The Rainbow Connection

I got into a discussion the other day about the University of Hawaii football team’s nickname.  The other person in the discussion was positive, he said, that the Hawaii teams were all called “the Warriors” and that it had been that way for several decades.  I disagreed.  I repeated what I had read some time back, that each of the individual teams from the University of Hawaii had been allowed to choose their own mascot.  The baseball team called itself the “Rainbows”, the football team went with “Warriors”, the basketball team chose “Rainbow Warriors”, and the women’s teams were either called the “Wahine” or “Rainbow Wahine”.  “Wahine”, by the way, according to the dictionary, means either “Polynesian wife” or “female surfer”.  But during my first visit to the islands, I was told it simply meant “girl” in the Hawaiian language.

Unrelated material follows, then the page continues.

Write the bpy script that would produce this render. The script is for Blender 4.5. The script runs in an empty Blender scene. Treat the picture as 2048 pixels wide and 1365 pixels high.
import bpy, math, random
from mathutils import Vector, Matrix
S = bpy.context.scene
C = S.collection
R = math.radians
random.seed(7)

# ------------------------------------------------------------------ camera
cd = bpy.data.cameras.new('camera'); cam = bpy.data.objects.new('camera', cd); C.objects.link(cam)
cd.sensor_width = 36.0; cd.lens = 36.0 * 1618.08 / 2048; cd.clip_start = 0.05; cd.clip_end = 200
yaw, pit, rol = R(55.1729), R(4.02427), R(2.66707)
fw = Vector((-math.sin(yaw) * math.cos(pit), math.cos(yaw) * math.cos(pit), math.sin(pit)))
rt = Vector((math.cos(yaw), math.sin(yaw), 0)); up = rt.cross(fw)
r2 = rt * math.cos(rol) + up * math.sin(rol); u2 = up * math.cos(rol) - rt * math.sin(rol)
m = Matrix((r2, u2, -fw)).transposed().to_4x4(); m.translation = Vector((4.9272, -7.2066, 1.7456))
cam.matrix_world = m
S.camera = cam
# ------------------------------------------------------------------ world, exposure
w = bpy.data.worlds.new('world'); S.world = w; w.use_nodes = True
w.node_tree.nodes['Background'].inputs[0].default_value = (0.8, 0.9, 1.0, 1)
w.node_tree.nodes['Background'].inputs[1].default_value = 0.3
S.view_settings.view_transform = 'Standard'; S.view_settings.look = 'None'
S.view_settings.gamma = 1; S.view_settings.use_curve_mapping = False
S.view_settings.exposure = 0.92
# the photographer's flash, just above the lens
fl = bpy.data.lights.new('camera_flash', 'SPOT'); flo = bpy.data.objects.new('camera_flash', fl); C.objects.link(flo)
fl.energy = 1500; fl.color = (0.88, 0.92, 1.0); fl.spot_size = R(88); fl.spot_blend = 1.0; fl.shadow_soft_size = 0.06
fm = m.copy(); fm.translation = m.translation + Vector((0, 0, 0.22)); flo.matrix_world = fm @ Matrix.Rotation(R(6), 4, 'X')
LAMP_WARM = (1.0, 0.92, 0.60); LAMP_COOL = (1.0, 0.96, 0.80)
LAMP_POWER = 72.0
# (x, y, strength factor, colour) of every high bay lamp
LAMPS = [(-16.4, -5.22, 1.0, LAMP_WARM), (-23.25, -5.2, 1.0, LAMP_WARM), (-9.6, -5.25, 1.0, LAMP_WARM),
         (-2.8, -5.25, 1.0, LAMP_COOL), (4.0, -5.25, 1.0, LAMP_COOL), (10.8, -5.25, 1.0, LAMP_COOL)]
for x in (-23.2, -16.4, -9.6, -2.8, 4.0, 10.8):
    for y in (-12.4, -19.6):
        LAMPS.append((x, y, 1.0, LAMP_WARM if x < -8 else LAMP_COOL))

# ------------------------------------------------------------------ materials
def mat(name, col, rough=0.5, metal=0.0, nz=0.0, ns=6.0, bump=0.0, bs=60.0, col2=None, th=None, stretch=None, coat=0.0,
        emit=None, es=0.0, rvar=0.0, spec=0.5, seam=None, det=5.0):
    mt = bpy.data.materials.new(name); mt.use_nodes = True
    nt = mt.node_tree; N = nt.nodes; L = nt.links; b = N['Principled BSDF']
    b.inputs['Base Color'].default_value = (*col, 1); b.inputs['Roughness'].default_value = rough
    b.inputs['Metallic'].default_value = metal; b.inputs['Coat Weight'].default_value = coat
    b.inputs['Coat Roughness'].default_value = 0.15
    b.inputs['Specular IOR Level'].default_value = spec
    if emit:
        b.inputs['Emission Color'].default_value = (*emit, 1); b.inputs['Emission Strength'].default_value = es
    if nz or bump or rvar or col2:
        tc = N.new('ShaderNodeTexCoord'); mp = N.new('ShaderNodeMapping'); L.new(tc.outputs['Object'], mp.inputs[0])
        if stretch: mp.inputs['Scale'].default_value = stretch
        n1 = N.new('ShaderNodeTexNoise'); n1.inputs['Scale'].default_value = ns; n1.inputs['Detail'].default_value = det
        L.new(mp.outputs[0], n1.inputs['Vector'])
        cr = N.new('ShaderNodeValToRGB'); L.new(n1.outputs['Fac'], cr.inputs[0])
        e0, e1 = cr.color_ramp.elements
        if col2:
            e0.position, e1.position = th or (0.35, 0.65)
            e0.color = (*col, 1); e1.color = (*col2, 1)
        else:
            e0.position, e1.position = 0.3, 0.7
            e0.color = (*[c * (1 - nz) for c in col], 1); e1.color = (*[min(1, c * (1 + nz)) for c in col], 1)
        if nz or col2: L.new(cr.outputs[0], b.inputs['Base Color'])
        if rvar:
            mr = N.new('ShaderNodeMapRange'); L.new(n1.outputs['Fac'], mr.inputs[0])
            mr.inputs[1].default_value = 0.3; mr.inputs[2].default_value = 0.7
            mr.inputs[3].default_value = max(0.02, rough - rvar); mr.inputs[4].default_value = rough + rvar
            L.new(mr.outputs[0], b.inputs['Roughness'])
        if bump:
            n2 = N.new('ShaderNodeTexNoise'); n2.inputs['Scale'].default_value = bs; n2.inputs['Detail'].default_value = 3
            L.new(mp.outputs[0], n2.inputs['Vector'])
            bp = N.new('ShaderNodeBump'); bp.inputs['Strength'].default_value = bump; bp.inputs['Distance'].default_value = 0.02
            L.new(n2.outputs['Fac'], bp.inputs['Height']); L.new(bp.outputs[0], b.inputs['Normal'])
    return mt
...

In that discussion, it turns out, neither one of us was exactly correct.  He was correct about “Warriors”, in that the football team called itself exclusively the Warriors from 2000 to 2013.  I was right about the other names, but it had escaped both of our attentions that the school’s president declared in 2013 that every team from now on would be known as the “Rainbow Warriors”.

That information made me wonder which name was the original.  In the beginning of University of Hawaii sports, what did they call themselves?  The answer goes back to 1909, and it’s not Rainbows, Warriors or Rainbow Warriors.  In 1909, a full fifty years before Hawaii became a state, newspapers reported that the College of Hawaii had played its first official football game, even though the game was against the team from McKinley High School.  In 1909, of course, it wasn’t nearly as easy as it is now for a team to travel from Hawaii to the mainland, and since there was only one college operating in Hawaii, they were forced to play only teams from high schools or military bases.

Anyway, the score of that first game was reported as “College of Hawaii Fighting Deans 95, McKinley High School Tigers 5.  In 1909, by the way, touchdowns were five points each.

The College of Hawaii became the University of Hawaii in 1920, and that year they played their first intercollegiate game, losing 14-0 to Nevada-Reno on Christmas Day.  This was several years before most bowl games began, and the Nevada-Reno powers that be decided a trip to Hawaii was a great reward for the team’s 1920 season.

In 1923, Hawaii upset Oregon State 7-0 at Moi-li-i-li Field.  As the game ended, a rainbow appeared over the stadium.  This was not unusual for Hawaii, which is known for its rainbows, but since it happened in the final seconds of a big win, reporters and others began calling the teams the Rainbows.

It wasn’t until 1974 that the University of Hawaii teams joined Division one of the NCAA.  And for a short time they were known as the Bows before changing to the Rainbow Warriors, which they are once again today.

As a side note, for years there have been citizens in Hawaii who want to change the name of the team to “the Menehune” in honor of an old Hawaiian legend.  But no athletic director or football coach has ever agreed to the name.  The reason?  Menehune are mythical tiny creatures that live in the forests and jungles of Hawaii.  And no football official wants his team to be both small and imaginary.